There is agreement at the conference that "the Iranian people are the only ally the West has against the regime." There is less agreement on how best to support or engage them.

One problem is the nature of the pro-democracy movement itself: "A lot of chiefs and not many followers," says a participant, adding that "when you push these groups they have no real idea what they want to do." That isn't to say that the movement will remain weak and rudderless forever. But is it helped when an American president enlists himself in its cause? According to one school of thought, U.S. support provides a ready excuse for the regime to treat even its mildest critics as spies, as the regime is now doing in the case of Iranian-American scholar Halah Esfandiari. Others disagree: "When the U.S. tells the activists 'we stand with you,' it makes the regime think twice about what it does. The problem comes when this repeats itself and nothing comes of it. The U.S. loses credibility."

• Do we undercut the pro-democracy movement when we negotiate with the regime?

According to one view, negotiations aren't an option but a necessity, whatever the consequences for Iranian activists. "Sitting with [the Iranians] in the context of Iraq demonstrates to the Europeans we're not the frothing-at-the-mouth people they think we are," says one participant. It should also be possible to push diplomacy and democracy at the same time, as the West did with the Soviet Union through the Helsinki Accords.

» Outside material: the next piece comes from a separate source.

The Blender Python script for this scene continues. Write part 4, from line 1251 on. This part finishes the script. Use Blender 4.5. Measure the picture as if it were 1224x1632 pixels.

Then again, "the last time the Europeans discussed human rights with Iran was more than two years ago," notes one participant. "The regime sees [diplomatic overtures] as a sign of weakness," says another. "They spin this to say 'the Americans are giving up on you.'"

• Can we negotiate with Iran over Iraq?

Yes, says one: "The Iranians don't want Iraq to break up; they don't want a civil war." Says another: "[Supreme Leader Ali] Khamenei wants to have a major role in resolving the problem," in order to avoid a military confrontation with the U.S. Others are less sanguine: "They'd be delighted to help us get out of Iraq -- provided it represents a clear and unequivocal defeat for the U.S."

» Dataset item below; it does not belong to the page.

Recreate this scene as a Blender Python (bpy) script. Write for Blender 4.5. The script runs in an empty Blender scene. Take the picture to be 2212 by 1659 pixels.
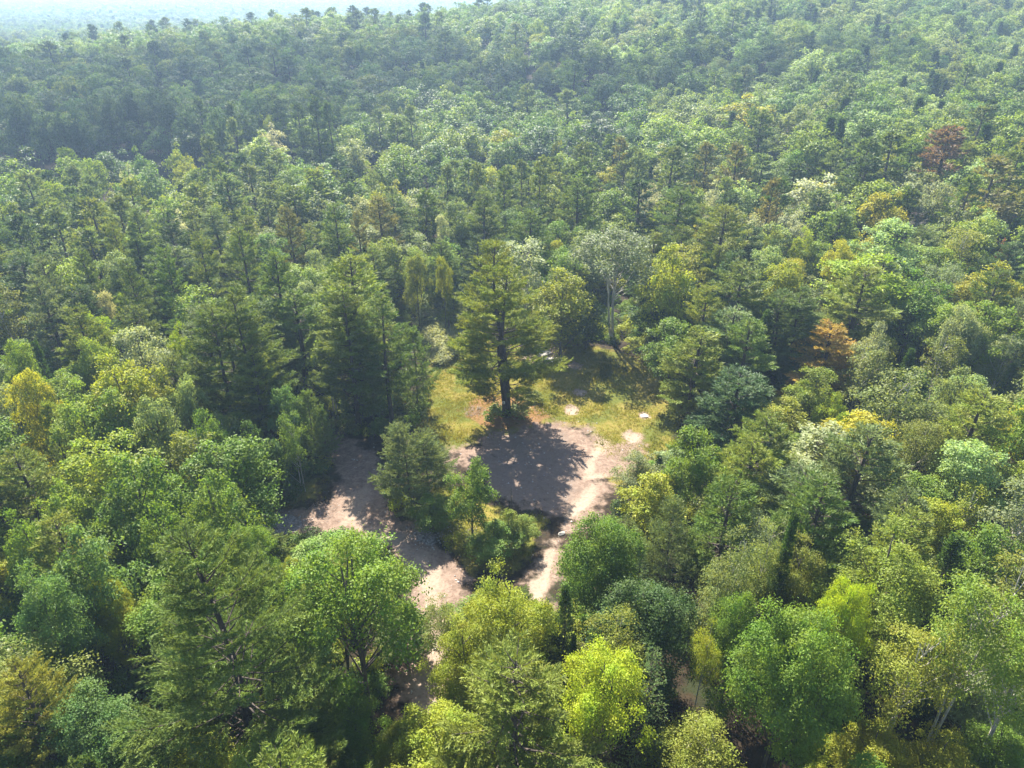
import bpy, math, random
import numpy as np
from mathutils import Vector, Matrix

C = bpy.context.scene.collection
S = bpy.context.scene
PI = math.pi

# ------------------------------------------------------------------ camera, sky, sun, exposure
cam_data = bpy.data.cameras.new('camera')
cam = bpy.data.objects.new('camera', cam_data); C.objects.link(cam)
cam.location = (0, 0, 52.0)
cam.rotation_euler = (math.radians(90 - 29.5), 0, 0)
cam_data.sensor_width = 36.0
cam_data.lens = 36.0 * 1533 / 2212
cam_data.clip_start = 0.5; cam_data.clip_end = 9000
S.camera = cam

SUN_EL, SUN_AZ = math.radians(47.0), math.radians(-14.7)      # azimuth from +Y towards +X
world = bpy.data.worlds.new('World'); S.world = world; world.use_nodes = True
wn = world.node_tree; bg = wn.nodes['Background']
sky = wn.nodes.new('ShaderNodeTexSky'); sky.sky_type = 'NISHITA'; sky.sun_disc = False
sky.sun_elevation = SUN_EL; sky.sun_rotation = SUN_AZ % (2 * PI)
sky.air_density = 1.0; sky.dust_density = 1.0; sky.ozone_density = 1.0
wn.links.new(sky.outputs['Color'], bg.inputs['Color']); bg.inputs['Strength'].default_value = 0.07

sun_data = bpy.data.lights.new('sun', 'SUN'); sun_data.energy = 5.0; sun_data.angle = math.radians(0.53)
sun_data.color = (1.0, 0.93, 0.80)
sun = bpy.data.objects.new('sun', sun_data); C.objects.link(sun)
to_sun = Vector((math.sin(SUN_AZ) * math.cos(SUN_EL), math.cos(SUN_AZ) * math.cos(SUN_EL), math.sin(SUN_EL)))
sun.rotation_euler = to_sun.to_track_quat('Z', 'Y').to_euler(); sun.location = to_sun * 200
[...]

• Are there meaningful differences within the regime that Western diplomacy can exploit?

Consider the case of Ms. Esfandiari: A participant points out that she was charged with treason the very day U.S. Ambassador Ryan Crocker sat down with his Iranian counterparts in Baghdad. According to one view, the two events are probably unrelated. According to another, pressing charges was an attempt by hardliners within the regime to undermine efforts by moderates seeking detente with the U.S. According to a third view, it represents a coordinated strategy, directed personally by the Ayatollah Khamenei, the purpose of which is to show that the regime alone will deal with the U.S. and that interloping civil society types like Ms. Esfandiari are not welcome.

Getting the policy right on Iran is an urgent national priority. Asking the right questions must be the first order of business.